Among the entries below, extract exactly the lines that run from the one with "Write a Blender" through the one with "PI = math.pi", both ends included.

+++ GIVEN ENTRIES

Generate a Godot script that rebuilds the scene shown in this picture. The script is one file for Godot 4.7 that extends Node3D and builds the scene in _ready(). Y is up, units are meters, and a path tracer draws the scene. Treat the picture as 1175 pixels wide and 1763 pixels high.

++++++
+++ GIVEN ENTRIES

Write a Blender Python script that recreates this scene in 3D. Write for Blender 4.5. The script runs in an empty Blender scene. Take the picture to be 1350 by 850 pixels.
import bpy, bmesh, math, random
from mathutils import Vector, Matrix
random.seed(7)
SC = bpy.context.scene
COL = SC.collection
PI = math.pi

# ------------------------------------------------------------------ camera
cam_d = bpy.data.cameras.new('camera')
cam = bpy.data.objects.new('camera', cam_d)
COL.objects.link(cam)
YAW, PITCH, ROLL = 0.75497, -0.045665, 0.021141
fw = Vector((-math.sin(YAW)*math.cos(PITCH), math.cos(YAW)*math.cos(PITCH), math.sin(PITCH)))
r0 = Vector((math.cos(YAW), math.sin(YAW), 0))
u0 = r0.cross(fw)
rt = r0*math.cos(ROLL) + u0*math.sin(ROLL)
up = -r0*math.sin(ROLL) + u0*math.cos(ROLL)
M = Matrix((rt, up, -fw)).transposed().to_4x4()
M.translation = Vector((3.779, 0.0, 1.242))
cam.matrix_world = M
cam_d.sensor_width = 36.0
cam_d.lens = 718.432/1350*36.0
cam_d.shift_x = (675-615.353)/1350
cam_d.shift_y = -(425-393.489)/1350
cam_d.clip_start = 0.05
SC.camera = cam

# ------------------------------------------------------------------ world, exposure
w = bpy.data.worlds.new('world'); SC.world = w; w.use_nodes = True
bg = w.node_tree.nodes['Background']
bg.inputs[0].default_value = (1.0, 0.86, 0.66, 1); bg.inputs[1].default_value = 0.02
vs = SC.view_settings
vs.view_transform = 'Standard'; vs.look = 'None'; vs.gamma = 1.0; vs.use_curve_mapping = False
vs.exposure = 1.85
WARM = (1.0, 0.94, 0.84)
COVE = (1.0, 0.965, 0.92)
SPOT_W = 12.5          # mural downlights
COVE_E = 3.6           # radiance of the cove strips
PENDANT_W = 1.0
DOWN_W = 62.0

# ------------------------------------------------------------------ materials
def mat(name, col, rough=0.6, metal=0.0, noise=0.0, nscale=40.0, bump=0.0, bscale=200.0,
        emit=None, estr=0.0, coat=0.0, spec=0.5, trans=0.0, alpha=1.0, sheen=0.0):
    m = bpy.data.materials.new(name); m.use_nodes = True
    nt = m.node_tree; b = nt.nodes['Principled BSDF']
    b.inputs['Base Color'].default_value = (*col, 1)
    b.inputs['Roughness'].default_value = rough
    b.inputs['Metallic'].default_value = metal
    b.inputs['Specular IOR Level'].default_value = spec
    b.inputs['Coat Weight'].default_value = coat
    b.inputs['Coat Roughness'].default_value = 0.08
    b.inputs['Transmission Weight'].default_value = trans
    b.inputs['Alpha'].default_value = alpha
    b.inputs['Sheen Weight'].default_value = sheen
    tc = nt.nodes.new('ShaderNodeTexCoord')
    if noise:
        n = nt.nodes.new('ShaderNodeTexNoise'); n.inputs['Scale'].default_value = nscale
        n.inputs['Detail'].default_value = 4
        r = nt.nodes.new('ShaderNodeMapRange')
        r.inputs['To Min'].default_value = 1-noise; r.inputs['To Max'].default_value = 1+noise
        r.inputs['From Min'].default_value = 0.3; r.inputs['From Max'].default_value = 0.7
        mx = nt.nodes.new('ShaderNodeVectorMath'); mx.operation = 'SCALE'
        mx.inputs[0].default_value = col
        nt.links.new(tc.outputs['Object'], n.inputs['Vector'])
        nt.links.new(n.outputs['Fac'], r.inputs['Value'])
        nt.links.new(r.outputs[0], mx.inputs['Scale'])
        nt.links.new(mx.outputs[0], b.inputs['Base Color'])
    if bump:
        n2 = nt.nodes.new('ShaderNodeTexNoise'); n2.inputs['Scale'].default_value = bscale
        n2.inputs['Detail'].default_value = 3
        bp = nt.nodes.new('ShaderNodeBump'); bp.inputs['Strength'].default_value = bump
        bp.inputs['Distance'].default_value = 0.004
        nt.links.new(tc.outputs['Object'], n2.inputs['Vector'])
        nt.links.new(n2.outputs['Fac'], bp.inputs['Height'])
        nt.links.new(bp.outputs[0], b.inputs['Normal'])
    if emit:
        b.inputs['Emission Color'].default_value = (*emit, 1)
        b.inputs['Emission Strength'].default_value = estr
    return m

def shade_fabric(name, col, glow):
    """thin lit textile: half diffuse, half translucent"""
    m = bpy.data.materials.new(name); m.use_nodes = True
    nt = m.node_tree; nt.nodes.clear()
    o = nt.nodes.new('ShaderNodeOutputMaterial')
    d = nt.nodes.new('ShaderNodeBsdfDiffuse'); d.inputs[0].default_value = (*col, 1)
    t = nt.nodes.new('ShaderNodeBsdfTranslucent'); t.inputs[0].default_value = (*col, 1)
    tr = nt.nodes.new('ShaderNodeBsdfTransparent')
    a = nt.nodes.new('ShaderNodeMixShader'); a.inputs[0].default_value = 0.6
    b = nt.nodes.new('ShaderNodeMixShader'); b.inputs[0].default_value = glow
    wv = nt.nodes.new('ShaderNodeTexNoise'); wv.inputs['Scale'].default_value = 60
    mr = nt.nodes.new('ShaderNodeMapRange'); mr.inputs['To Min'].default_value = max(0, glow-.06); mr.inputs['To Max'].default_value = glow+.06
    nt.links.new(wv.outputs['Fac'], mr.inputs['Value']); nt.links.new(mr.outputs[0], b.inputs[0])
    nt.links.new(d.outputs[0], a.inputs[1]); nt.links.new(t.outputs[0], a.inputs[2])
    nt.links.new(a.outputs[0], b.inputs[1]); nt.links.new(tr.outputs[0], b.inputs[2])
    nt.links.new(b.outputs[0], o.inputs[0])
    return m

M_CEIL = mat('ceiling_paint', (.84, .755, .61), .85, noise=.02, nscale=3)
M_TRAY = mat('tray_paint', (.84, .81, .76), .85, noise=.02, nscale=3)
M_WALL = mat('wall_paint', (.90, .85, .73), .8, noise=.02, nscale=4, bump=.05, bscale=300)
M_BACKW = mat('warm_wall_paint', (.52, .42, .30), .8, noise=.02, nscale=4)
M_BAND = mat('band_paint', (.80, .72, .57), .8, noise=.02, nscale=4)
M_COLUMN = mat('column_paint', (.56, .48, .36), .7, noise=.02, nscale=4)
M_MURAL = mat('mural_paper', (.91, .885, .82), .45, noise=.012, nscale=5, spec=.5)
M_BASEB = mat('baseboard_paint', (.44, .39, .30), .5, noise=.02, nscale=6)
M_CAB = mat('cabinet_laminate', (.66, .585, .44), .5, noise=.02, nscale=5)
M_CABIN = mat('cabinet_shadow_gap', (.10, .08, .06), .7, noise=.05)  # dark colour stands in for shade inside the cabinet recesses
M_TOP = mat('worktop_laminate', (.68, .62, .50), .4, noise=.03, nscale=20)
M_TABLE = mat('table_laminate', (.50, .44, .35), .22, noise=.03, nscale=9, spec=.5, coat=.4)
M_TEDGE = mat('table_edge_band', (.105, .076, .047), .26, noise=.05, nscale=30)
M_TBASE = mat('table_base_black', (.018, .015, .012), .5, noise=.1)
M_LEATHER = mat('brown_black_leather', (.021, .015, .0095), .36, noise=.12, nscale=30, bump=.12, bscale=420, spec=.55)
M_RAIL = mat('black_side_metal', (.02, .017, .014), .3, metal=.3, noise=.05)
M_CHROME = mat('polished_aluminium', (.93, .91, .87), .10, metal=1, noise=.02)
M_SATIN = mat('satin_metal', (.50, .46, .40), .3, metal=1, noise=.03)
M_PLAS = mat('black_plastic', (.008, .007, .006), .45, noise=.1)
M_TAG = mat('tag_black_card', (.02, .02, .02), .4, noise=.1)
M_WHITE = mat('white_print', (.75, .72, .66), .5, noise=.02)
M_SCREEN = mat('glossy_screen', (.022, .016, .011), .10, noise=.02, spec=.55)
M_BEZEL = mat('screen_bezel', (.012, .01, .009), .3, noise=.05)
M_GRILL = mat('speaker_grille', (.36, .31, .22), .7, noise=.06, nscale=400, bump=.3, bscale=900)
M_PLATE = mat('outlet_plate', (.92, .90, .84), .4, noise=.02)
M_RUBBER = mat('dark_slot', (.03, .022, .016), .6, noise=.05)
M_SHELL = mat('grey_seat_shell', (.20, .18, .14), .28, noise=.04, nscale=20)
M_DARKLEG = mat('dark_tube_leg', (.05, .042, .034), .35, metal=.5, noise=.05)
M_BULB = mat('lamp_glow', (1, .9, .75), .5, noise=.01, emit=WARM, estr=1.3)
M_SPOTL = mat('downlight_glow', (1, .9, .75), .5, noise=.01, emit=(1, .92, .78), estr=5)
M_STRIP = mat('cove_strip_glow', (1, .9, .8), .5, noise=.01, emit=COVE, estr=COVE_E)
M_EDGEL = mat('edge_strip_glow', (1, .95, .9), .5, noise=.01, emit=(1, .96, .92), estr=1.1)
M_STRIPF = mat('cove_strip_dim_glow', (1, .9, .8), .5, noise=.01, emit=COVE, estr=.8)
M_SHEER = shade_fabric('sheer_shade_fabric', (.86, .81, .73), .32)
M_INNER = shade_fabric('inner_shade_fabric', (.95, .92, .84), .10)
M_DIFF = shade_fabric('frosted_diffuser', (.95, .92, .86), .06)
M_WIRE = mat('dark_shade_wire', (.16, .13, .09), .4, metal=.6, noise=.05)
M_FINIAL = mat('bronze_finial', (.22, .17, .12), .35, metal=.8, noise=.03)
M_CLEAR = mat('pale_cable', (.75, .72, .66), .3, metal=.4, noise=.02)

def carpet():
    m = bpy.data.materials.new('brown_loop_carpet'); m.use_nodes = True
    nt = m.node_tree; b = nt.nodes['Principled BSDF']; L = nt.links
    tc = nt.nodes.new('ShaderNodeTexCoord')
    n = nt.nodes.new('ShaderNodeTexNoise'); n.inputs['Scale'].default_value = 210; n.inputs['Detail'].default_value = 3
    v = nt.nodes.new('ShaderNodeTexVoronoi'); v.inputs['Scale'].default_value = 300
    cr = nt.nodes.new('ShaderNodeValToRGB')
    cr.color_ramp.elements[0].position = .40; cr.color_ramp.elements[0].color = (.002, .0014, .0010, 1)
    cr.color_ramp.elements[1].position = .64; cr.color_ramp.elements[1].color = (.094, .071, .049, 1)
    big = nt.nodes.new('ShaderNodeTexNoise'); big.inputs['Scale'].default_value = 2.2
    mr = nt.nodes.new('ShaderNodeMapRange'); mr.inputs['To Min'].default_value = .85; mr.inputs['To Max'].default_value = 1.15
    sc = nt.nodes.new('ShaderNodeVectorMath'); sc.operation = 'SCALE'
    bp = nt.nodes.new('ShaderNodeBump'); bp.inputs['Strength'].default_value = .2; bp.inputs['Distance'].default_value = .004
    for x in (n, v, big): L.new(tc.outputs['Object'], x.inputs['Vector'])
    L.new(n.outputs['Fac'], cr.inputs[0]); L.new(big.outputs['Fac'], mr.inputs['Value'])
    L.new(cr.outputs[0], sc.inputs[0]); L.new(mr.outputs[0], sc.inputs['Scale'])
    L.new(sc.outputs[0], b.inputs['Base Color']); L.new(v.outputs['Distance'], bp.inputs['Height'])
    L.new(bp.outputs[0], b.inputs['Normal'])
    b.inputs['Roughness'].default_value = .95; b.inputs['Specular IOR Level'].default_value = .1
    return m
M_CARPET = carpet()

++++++

» COMPLETE ANSWER
Write a Blender Python script that recreates this scene in 3D. Write for Blender 4.5. The script runs in an empty Blender scene. Take the picture to be 1350 by 850 pixels.
import bpy, bmesh, math, random
from mathutils import Vector, Matrix
random.seed(7)
SC = bpy.context.scene
COL = SC.collection
PI = math.pi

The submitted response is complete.